Como dijera Hernández Arregui, los protagonistas de nuestra historia son muertos vivos. En parte porque los conflictos que expresaron están todavía vigentes y en parte porque no hemos conseguido asumirlos en el conjunto de circunstancias que condicionaban a sus personajes. No es esta una condición salubre para nuestra integridad mental y, en consecuencia, para nuestra capacidad de encontrar una salida.
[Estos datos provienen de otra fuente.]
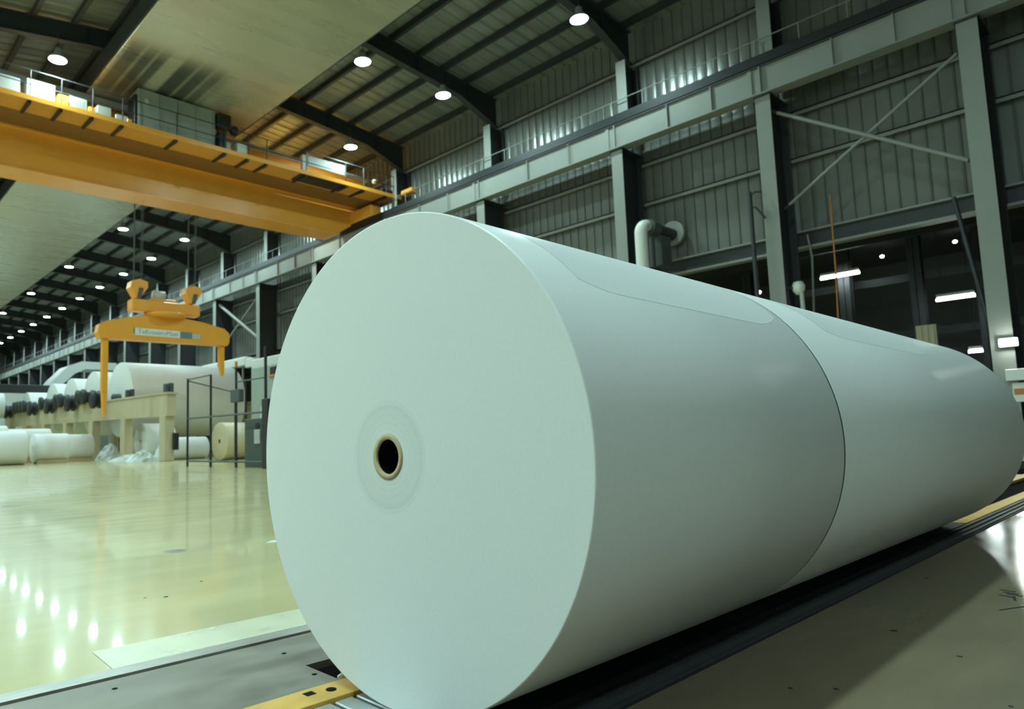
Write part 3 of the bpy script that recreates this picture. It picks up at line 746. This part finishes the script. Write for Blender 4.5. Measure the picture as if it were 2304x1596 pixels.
MB().bbox(20.05, 20.55, 30.5, 37.5, 5.05, 5.6, .06).bbox(20.05, 20.55, 38.3, 44.5, 5.35, 5.9, .06).bbox(20.1, 20.5, 37.4, 38.4, 5.2, 5.75, .04).build('duct_body', 'white', wd)
for y in (31.5, 34, 36.5, 39, 42):
    MB().box(20.25, 20.35, y-.05, y+.05, 0, 5.3).build('leg', 'steel', wd)

# curved white hood and pipes at the far left
hd = thing('machine_hood', 'pale arched machine hood rising behind the far jumbo rolls', 'machine', (16.5, 62, 0))
arc = [(13.6, 4.6), (14.6, 6.0), (15.6, 7.1), (16.6, 7.5), (19.3, 7.5), (19.3, 6.9), (16.9, 6.9), (16.1, 6.5), (15.2, 5.6), (14.4, 4.6)]
MB().prism(arc, 'y', 59.0, 61.5).build('arched_duct', 'greyl', hd)
MB().bbox(14.6, 19.3, 59.6, 66, 0, 5.6, .08).build('housing', 'grey', hd)
MB().bbox(14.9, 17.6, 59.55, 59.65, 4.2, 5.3, .03).build('window_panel', 'steel', hd)
h2 = thing('far_machine', 'low pale curved machine far away by the left frame edge', 'machine', (15, 84, 0))
MB().prism([(10.5, 0), (10.5, 6.0), (11.8, 6.9), (15.8, 7.1), (17.5, 6.3), (17.5, 0)], 'y', 80, 88).build('housing', 'greyl', h2)
MB().prism([(4, 0), (4, 6.0), (5, 6.5), (9.3, 6.5), (10.2, 5.9), (10.2, 0)], 'y', 92, 98).build('housing', 'grey', h2)
bm_ = thing('dark_crossbeam', 'dark horizontal machine beam at the left frame edge', 'beam', (9.5, 58, 0))
MB().bbox(6.0, 14.0, 57.0, 57.8, 4.75, 5.35, .04).build('beam', 'black', bm_)
MB().bbox(7.0, 7.4, 57.1, 57.6, 0, 4.75, .02).build('leg', 'black', bm_); MB().bbox(13.4, 13.8, 57.1, 57.6, 0, 4.75, .02).build('leg', 'black', bm_)
fr = thing('far_roll', 'white roll below the dark crossbeam at the left frame edge', 'paper roll', (9, 54, 0))
MB().lathe([(.08, 0), (.85, 0), (.85, 2.6), (.08, 2.6)], (7.6, 54, 3.6), 'x', 32).build('paper_body', 'paper_old', fr)
MB().bbox(7.9, 8.2, 53.6, 54.4, 0, 2.85, .02).bbox(9.6, 9.9, 53.6, 54.4, 0, 2.85, .02).build('stand', 'beige', fr)

# ------------------------------------------------------------------ right wall fittings
pp = thing('vent_pipe', 'white elbow vent pipe rising in front of the wall and turning into it', 'pipe', (20.4, 11.55, 0))
arcp = [(20.0+.0, 11.5, 0.0), (20.0, 11.5, 3.5), (20.0, 11.5, 7.0)]
for k in range(1, 9):
    a = math.pi/2*k/8; arcp.append((20.0+.32*(1-math.cos(a)), 11.5, 7.0+.32*math.sin(a)))
MB().path(arcp, .20, 20).build('pipe', 'white', pp)
MB().tube((20.32, 11.5, 7.32), (21.0, 11.5, 7.32), .15, 16).build('flange_neck', 'white', pp)
MB().tube((20.45, 11.5, 7.32), (20.9, 11.5, 7.32), .26, 20).build('fan_housing', 'darkgrey', pp)
MB().tube((20.9, 11.5, 7.32), (21.9, 11.45, 7.30), .20, 16).build('wall_pipe', 'steel_dark', pp)
MB().tube((21.9, 11.45, 7.35), (22.05, 11.45, 7.35), .42, 28).build('round_cover', 'steel', pp)
MB().tube((20.65, 11.5, 6.0), (20.65, 11.5, 7.3), .09, 10).box(20.9, 21.5, 11.3, 11.6, 6.1, 7.1).build('support', 'darkgrey', pp)
po = thing('dark_standpipe', 'dark standpipe with a small bracket left of the near runway column', 'pipe', (20.5, 8.25, 0))
MB().tube((20.5, 8.25, 0), (20.5, 8.25, 7.55), .06, 12).build('pipe', 'steel_dark', po)
MB().path([(20.5, 8.25, 7.45), (20.5, 8.1, 7.52), (20.6, 7.95, 7.5)], .03, 8).path([(20.5, 8.25, 7.1), (20.5, 8.1, 7.05), (20.6, 7.9, 6.7)], .03, 8).build('bracket', 'steel_dark', po)
lb = thing('white_lantern', 'round white lantern on a post beside the near runway column', 'lamp', (21.0, 7.3, 0))
MB().lathe([(.0001, .2), (.12, .17), (.17, .05), (.15, -.08), (.08, -.18), (.0001, -.2)], (21.0, 7.32, 4.6), 'z', 20).build('lamp_shade', 'white', lb)
MB().tube((21.0, 7.22, 0), (21.0, 7.25, 4.45), .06, 10).build('post', 'greyl', lb)
MB().tube((20.95, 7.38, 4.62), (20.8, 7.52, 4.60), .04, 8).build('arm', 'steel_dark', lb)
oc = single('hanging_cable', MB().path([(21.5, 6.5, 0.0), (21.5, 6.55, 3.6), (21.5, 6.5, 5.0), (21.5, 6.48, 7.2)], .022, 8), 'rust', 'thin orange cable hanging in front of the dark annex', 'cable')
cc = single('drop_conduit', MB().path([(21.9, 7.28, 6.3), (21.9, 7.2, 5.6), (21.9, 7.24, 4.8), (21.9, 7.3, 3.6)], .03, 8), 'steel', 'pale conduit dropping from the head beam beside the near column', 'conduit')
kb = single('knee_brace', MB().tube((21.6, 3.75, 6.35), (21.2, 3.15, 2.2), .05, 8), 'steel_dark', 'thin dark slanting brace left of the rightmost column', 'brace')
# annex steelwork
for i, (x, y) in enumerate(((27.5, 6.0), (27.5, 8.1), (29.5, 4.6), (30, 12.5), (30, 19.0), (30, 25.0), (30, 37.0), (30, 49.0))):
    m = MB().box(x, x+.02, y-.18, y+.18, 0, 7.3).box(x, x+.35, y-.01, y+.01, 0, 7.3).box(x+.35, x+.37, y-.18, y+.18, 0, 7.3)
    single('annex_column', m, 'steel_dark', 'dark steel column inside the annex, %s from the near end' % ORD[i], 'column', 'annex columns')
for i, (x, z) in enumerate(((26.0, 6.6), (28.5, 5.6), (31.5, 4.0), (31.5, 2.0))):
    m = MB().box(x, x+.15, YN, 60, z, z+.28)
    single('annex_beam', m, 'steel_dark', 'dark horizontal beam inside the annex, %s in depth from the hall' % ORD[i], 'beam', 'annex beams')
def tube_light(x, y0, y1, z, label):
    o = thing('tube_light', label, 'tube light', (x, (y0+y1)/2, z))
    MB().tube((x, y0, z), (x, y1, z), .045, 12).build('tube', 'tube', o)
    MB().bbox(x-.12, x+.12, y0+.02, y1-.02, z+.07, z+.16, .01).build('reflector', 'white', o)
    for yy in (y0+.15, y1-.15): MB().tube((x, yy, z+.16), (x, yy, 7.4), .01, 6).build('suspension_rod', 'steel_dark', o)
tube_light(27, 7.45, 8.66, 5.92, 'bright tube light crossed by the orange cable')
tube_light(27, 4.42, 5.40, 4.60, 'bright tube light left of the rightmost column')
tube_light(30, 4.85, 5.25, 3.12, 'short tube light low beside the bright wall lamp')
for (x, y, z, lab) in ((30, 7.5, 6.95, 'tiny cool lamp high in the dark annex'), (30, 5.3, 7.0, 'small faint lamp below the head beam at right'), (22.12, 8.85, 4.88, 'tiny bright lamp on the skyline of the roll')):
    o = thing('small_lamp', lab, 'lamp', (x, y, z))
    MB().lathe([(.0001, .07), (.06, .04), (.07, 0), (.05, -.04), (.0001, -.06)], (x, y, z), 'z', 14).build('bulb', 'small', o)
    MB().tube((x, y, z+.05), (x, y, 7.4 if x > 25 else 5.94), .012, 6).build('stem', 'steel_dark', o)
wl = thing('wall_lamp', 'bright floodlight on the rightmost column', 'lamp', (20.66, 2.88, 2.5))
MB().bbox(20.60, 20.70, 2.70, 3.05, 2.38, 2.58, .01).build('housing', 'greyl', wl)
MB().bbox(20.575, 20.60, 2.72, 3.03, 2.40, 2.56, .005).build('lens', 'flood', wl)
nb = thing('notice_box', 'white box on the rightmost column below the bright lamp', 'box', (20.65, 2.8, 1.6))
MB().bbox(20.55, 20.70, 2.62, 2.98, 1.60, 1.86, .01).build('box', 'white', nb)
ns = thing('safety_notice', 'white notice with an orange band on the rightmost column', 'sign', (20.68, 2.75, 1.15))
MB().box(20.69, 20.715, 2.58, 2.90, 1.12, 1.55).build('board', 'white', ns)
MB().box(20.68, 20.69, 2.60, 2.88, 1.28, 1.42).build('orange_band', 'rust', ns)
wp = single('pleated_panel', MB().box(24.9, 25.0, 5.05, 5.55, 0, 3.6).box(24.86, 24.9, 5.10, 5.14, 0, 3.6).box(24.86, 24.9, 5.25, 5.29, 0, 3.6).box(24.86, 24.9, 5.40, 5.44, 0, 3.6), 'beige', 'pale ribbed panel showing just above the roll at right', 'panel')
La definición de las contradicciones sociales nunca es pacífica, pero no tenemos por qué asumir, a partir de esto, que su liquidación ha de darse en los términos de una guerra civil. De hecho, sin embargo, ésta ha sido la actitud mental que gobernó y hasta cierto punto aún gobierna al debate sobre nuestra historia mediata e inmediata, e incluso a la de un pasado más remoto. La razón es, como vimos, que sus contradicciones fundamentales siguen vivas. Pero quienes se esfuerzan por deliberar de buena fe en torno de estos problemas no deberían ni negar la existencia de éstos ni esposar ciegamente un determinado partidismo, a la manera en que lo hacían quienes protagonizaron los choques del pasado, cuando se ensarzaban en una lucha a vida o muerte.
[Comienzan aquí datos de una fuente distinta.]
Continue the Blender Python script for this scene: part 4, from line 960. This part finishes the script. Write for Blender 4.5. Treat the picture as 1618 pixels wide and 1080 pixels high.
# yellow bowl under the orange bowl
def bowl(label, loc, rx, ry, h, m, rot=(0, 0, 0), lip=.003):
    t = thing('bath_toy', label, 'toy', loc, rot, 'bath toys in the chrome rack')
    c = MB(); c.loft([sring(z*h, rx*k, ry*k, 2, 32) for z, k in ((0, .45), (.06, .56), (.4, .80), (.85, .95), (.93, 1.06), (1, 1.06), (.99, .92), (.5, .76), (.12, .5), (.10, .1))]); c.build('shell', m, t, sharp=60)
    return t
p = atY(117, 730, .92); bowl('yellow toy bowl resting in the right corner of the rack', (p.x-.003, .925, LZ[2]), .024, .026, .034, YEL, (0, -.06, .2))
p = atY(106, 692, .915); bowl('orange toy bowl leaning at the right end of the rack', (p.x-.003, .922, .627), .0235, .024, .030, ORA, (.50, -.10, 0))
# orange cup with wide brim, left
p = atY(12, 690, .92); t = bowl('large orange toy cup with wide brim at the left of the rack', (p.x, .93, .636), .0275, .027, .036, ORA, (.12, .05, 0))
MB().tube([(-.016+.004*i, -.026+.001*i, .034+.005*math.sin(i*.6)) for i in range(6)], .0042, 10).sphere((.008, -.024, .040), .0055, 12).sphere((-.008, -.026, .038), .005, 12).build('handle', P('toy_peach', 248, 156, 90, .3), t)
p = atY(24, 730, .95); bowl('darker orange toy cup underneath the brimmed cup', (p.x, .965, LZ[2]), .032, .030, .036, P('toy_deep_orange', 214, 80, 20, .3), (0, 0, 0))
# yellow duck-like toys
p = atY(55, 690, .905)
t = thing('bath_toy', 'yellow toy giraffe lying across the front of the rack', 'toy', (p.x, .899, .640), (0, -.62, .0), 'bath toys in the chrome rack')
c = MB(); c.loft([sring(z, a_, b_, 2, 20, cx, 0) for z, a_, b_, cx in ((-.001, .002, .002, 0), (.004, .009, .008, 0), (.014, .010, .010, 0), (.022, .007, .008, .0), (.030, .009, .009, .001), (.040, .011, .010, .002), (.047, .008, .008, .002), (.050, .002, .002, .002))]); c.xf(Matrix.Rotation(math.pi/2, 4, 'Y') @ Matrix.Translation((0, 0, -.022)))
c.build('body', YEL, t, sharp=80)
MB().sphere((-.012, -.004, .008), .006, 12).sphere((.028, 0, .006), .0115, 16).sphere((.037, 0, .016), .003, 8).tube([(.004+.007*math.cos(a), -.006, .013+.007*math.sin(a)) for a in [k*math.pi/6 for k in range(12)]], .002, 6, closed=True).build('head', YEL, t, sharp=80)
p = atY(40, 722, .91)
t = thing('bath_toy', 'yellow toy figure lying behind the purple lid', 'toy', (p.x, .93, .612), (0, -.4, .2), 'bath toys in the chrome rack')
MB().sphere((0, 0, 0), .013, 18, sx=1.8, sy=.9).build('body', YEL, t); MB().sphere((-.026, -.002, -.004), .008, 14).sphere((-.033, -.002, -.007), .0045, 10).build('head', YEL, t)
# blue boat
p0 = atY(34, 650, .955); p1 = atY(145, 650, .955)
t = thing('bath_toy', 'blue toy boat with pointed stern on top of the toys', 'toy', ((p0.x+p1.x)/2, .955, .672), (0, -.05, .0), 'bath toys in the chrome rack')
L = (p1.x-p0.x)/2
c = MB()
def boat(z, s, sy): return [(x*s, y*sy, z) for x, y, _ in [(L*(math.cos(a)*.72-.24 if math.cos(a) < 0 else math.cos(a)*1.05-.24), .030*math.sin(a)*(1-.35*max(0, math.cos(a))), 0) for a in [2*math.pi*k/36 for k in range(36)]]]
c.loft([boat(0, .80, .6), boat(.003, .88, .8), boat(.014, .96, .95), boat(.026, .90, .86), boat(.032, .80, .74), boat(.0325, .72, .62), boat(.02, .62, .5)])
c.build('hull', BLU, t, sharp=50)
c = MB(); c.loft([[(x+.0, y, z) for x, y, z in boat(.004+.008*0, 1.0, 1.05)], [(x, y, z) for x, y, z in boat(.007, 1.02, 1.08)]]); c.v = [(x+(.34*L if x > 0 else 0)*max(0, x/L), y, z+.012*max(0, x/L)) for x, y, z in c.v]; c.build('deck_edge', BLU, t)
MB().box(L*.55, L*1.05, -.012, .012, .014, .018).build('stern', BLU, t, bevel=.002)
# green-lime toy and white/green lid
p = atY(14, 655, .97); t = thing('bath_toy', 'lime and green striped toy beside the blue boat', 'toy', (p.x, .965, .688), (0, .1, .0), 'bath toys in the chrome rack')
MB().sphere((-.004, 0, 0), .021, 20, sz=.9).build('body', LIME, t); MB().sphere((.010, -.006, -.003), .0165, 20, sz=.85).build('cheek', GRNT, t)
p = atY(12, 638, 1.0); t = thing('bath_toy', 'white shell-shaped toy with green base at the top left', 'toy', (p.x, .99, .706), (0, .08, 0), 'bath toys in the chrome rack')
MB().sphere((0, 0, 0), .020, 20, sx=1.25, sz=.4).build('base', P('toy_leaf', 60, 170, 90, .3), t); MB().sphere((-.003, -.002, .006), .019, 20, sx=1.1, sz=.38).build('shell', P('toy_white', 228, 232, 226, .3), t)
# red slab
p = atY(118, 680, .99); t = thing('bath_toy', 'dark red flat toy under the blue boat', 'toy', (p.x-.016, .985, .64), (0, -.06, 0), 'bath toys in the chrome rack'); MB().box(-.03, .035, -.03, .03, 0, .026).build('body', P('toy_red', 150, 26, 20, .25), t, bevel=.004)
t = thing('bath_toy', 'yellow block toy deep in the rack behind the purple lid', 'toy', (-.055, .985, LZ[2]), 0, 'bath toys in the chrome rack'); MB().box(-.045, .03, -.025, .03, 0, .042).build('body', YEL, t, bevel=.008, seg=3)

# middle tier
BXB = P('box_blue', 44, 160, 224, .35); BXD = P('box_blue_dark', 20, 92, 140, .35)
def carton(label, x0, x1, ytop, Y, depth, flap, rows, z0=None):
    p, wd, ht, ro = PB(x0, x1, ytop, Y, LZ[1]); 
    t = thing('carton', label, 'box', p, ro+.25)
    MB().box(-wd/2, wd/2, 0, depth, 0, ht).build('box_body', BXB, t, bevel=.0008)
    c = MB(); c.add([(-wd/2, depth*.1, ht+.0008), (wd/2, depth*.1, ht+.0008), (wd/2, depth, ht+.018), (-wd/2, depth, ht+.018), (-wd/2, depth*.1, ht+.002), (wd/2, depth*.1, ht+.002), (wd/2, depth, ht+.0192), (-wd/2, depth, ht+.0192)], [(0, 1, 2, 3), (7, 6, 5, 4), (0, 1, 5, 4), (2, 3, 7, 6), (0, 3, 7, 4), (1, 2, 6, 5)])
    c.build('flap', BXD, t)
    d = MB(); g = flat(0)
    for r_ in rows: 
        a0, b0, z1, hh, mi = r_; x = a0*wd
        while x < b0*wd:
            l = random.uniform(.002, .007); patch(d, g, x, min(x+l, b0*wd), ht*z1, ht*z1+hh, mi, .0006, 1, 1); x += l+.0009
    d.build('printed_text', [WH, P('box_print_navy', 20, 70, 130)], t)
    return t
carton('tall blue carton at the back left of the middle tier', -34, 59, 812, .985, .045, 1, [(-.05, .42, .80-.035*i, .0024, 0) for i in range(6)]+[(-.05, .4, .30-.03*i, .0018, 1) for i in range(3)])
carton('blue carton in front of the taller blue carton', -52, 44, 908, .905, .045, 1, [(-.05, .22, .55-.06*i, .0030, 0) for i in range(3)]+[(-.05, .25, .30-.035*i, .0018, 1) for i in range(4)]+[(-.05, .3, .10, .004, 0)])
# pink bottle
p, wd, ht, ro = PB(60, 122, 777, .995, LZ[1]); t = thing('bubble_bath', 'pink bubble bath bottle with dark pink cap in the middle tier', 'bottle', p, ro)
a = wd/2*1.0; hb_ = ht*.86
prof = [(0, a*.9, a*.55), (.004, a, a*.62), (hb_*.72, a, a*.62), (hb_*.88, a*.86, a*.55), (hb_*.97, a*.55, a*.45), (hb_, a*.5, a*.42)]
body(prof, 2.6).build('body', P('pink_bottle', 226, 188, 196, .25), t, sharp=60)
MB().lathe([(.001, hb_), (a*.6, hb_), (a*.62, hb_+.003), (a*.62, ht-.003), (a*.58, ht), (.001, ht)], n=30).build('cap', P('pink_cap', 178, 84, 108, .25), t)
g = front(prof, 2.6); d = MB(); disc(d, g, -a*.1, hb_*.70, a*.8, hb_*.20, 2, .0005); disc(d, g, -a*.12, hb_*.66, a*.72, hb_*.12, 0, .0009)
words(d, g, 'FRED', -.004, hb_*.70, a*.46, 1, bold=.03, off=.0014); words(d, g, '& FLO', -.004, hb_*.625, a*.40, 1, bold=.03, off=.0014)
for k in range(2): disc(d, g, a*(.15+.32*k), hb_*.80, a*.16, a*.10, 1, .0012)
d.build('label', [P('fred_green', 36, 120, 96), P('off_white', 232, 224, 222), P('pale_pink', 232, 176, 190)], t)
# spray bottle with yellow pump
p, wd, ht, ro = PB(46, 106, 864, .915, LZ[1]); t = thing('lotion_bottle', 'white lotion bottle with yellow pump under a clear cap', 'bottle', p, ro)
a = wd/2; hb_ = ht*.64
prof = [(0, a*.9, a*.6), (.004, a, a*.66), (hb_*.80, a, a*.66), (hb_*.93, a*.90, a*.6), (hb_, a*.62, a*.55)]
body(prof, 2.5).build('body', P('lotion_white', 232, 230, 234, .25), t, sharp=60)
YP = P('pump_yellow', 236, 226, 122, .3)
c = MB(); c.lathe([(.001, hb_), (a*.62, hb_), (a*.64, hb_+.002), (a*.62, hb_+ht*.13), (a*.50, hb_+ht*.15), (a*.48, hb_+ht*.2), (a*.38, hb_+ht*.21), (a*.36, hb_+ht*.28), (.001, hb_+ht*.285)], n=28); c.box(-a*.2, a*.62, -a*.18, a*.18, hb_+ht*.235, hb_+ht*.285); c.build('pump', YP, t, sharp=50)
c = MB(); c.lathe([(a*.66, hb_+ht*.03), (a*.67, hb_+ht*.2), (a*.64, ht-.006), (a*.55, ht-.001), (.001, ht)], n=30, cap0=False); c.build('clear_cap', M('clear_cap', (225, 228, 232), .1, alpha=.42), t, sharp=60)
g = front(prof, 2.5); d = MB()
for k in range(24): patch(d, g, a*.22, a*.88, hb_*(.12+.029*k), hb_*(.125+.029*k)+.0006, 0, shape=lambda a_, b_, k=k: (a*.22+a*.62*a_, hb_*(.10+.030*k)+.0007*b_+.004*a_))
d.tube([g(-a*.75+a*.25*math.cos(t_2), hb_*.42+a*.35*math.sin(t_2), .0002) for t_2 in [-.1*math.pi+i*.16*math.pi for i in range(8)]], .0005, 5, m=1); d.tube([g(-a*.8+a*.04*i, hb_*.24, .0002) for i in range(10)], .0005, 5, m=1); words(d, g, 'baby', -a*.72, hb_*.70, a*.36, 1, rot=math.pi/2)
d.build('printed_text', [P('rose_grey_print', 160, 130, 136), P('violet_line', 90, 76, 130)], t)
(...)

En la pregunta del oyente aludido, hay un trasfondo tal vez cándido, inducido por un apriorismo del cual esa persona ni se da cuenta. No creo que sea posible destruirlo sin destruir a quien lo padece. El camino es impulsar la reflexión autocrítica respecto de las nociones que hemos incorporado. No se tratará de negar las contradicciones ni la necesidad de tomar un partido frente a ellas, sino de hacerlo desde una actitud objetiva. Objetividad no quiere decir imparcialidad, sino cierta capacidad para representarse las cosas comprendiendo las variantes que las componen y los factores que condicionan la perspectiva del otro, en el marco del tiempo, de su época. Sólo así se podrá construir el consenso de los honestos, a partir del cual podremos representarnos el país que queremos y hacerlo factible.